Expanding the Christian doctrine to encompass mandatory provisions in OTAs is logical from a practical standpoint, and it is also consistent with the Federal Circuit’s recent expansion of the doctrine. In 2018, the Federal Circuit issued its decision in K-Con, Inc. v. Secretary of the Army, finding that regulations on performance and payment bonds, provided in FAR 28.102-1, 28.103-3, and 52.228-15 were “deeply engrained strand[s] of public procurement policy.” The court reasoned that, unlike commercial contracts, bonds are a necessary safeguard for those who supply labor or materials to government contractors. Accordingly, the regulations imposing bond requirements are mandatory and thus subject to incorporation under the Christian doctrine. This decision served as a reminder that the Christian doctrine is “alive and well” and demonstrates that the Federal Circuit will readily expand its application to new types of contracts and regulations.
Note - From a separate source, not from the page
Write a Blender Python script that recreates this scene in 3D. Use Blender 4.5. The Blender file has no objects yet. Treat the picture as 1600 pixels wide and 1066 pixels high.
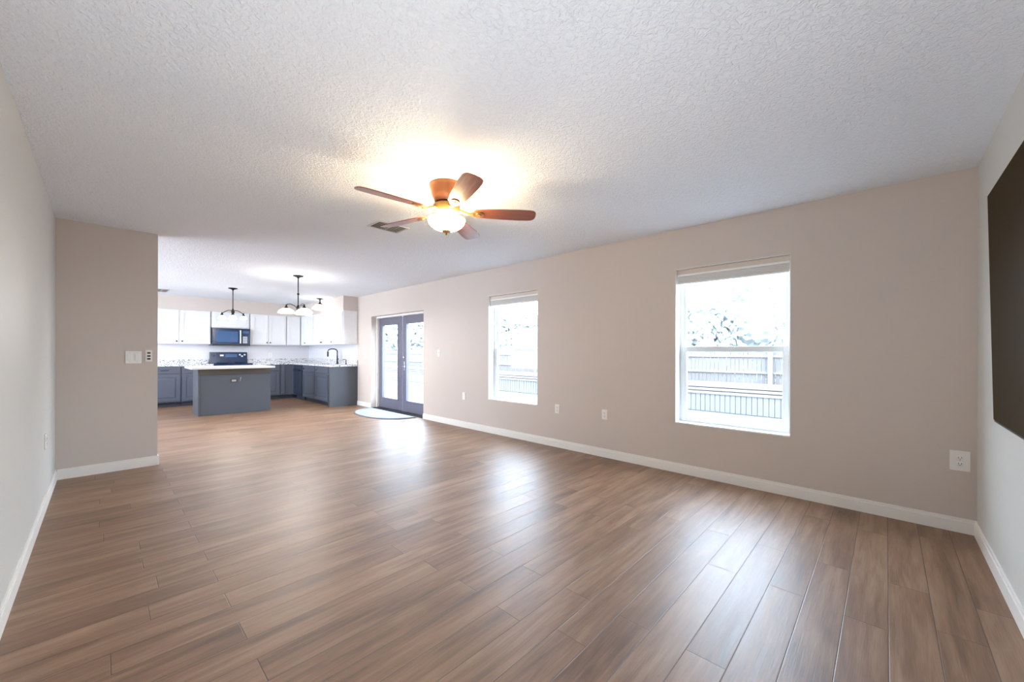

Expanding the Christian doctrine to OTAs, then, is not only entirely consistent with its recent trajectory, but it also makes sense from a policy perspective. Without the expertise in the nuanced world of government contracts, the nontraditional contractors OTAs are designed to attract may not have the necessary technical knowledge to negotiate a dispute resolution clause during the drafting phase of a contract. A mandatory provision by Congress would mean that such a clause would be required in all OTAs, even if the contractor failed to insist on its inclusion. Expanding the Christian doctrine to encompass this clause would take these protections for nontraditional contractors one step further, meaning that, even if such a clause were left out of an OTA during its formation, contractors would still have a clear forum in which to seek relief. Without this provision, contractors are left to fend for themselves, with the potential consequence of having no available relief at all simply because there is no clear forum in which to request or receive it. Relegating contractor claims to a “jurisdictional black hole” in this way is an unacceptable result for contractors, and could ultimately prove catastrophic for the government as well.

V. Conclusion

Without clear protections in place to allow contractors avenues for relief, the entire practice of hiring non-traditional contractors could fall apart. Non-traditional contractors bring a wealth of knowledge, technology, talent, and unique perspective to the government, spurring innovative thought and transformation across the public sector. And when these non-traditional contractors enter into business with the government, they rely on the legal system to protect them, making up for what they lack in experience or knowledge of contract law. If contractors are not protected by the laws that they depend on, it no longer becomes practical, or feasible, for them to engage in those contracts, stripping the government of all the resources and capabilities that these contractors can bring to the table. Adding protections for these non-traditional contractors may well cost the government time and money in the short term. But it is an investment the government cannot afford to opt out of. While the OTA framework was first designed to allocate more risk to the government in the hopes of attracting innovative partners, Congress inadvertently placed the potentially devastating risk of performance disputes on its unwitting new contractors in the process. Today, this jurisdictional black hole risks swallowing the entire OTA procurement framework if the government fails to act. This article proposes to collapse this black hole with a limited and common sense regulatory change to bring OTA performance disputes squarely within the orbit of the COFC’s jurisdiction, once and for all eliminating an unnecessary risk of OTA contracting for all parties.